Cache River Watershed Before the Dawn of Ditching and Draining

Carolina parakeet
John James Audubon painting of the Carolina parakeet (Conuropsis carolinensis). In December 1810, Audubon wrote, "...thousands of parroquets, that came to roost...at night, were to me objects of interst and curiosity."

The Ohio River runs clear, thousands of Carolina parakeets are roosting in hollow trunks of large sycamore trees, wolves and panthers are plenty, bear, buffalo and beaver abound, and giant cane grows 30 to 40 feet high in brakes up to a mile wide.  Cypress-tupelo swamps and floodplain forests cover over 250,000 acres, while the remaining quarter million acres are a combination of rich hardwood forests and oak barrens. (John White, Cache River Area Assessment: Early Accounts of the Ecology of the Cache River Area, Illinois Department of Natural Resources, 1997)

This was the Cache River Basin at the very southern tip of Illinois as described by early explorers in the 1600s and 1700s.
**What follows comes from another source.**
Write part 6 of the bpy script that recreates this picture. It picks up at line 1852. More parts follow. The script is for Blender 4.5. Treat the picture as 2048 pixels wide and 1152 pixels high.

The incredible abundance of wild game and clean water began attracting settlers, which initiated a downward spiral on the unique wetlands ecosystem. In order to understand the how and why of these impacts it helps to understand a little more about the Cache and the lay of the land.

The Cache begins its 110-mile journey through the basin in northern Union County near the little town of Cobden. It meanders through the Lower Shawnee Hills in a southeasterly direction through Union County and starts heading more south than east through Johnson County until, near the little town of Belknap, it hits a wide valley carved by the ancient, former course of the Ohio River. At this point, the Cache makes an about-face and follows the old river course through the Cache valley to end its voyage at the present Ohio River between Mounds City and Cairo.

By the end of the 1800s, after settlers had worn out and abandoned the farmland in the uplands and logged all the accessible timber in the basin, they set their sites on the land and timber in lower, flatter Cache valley.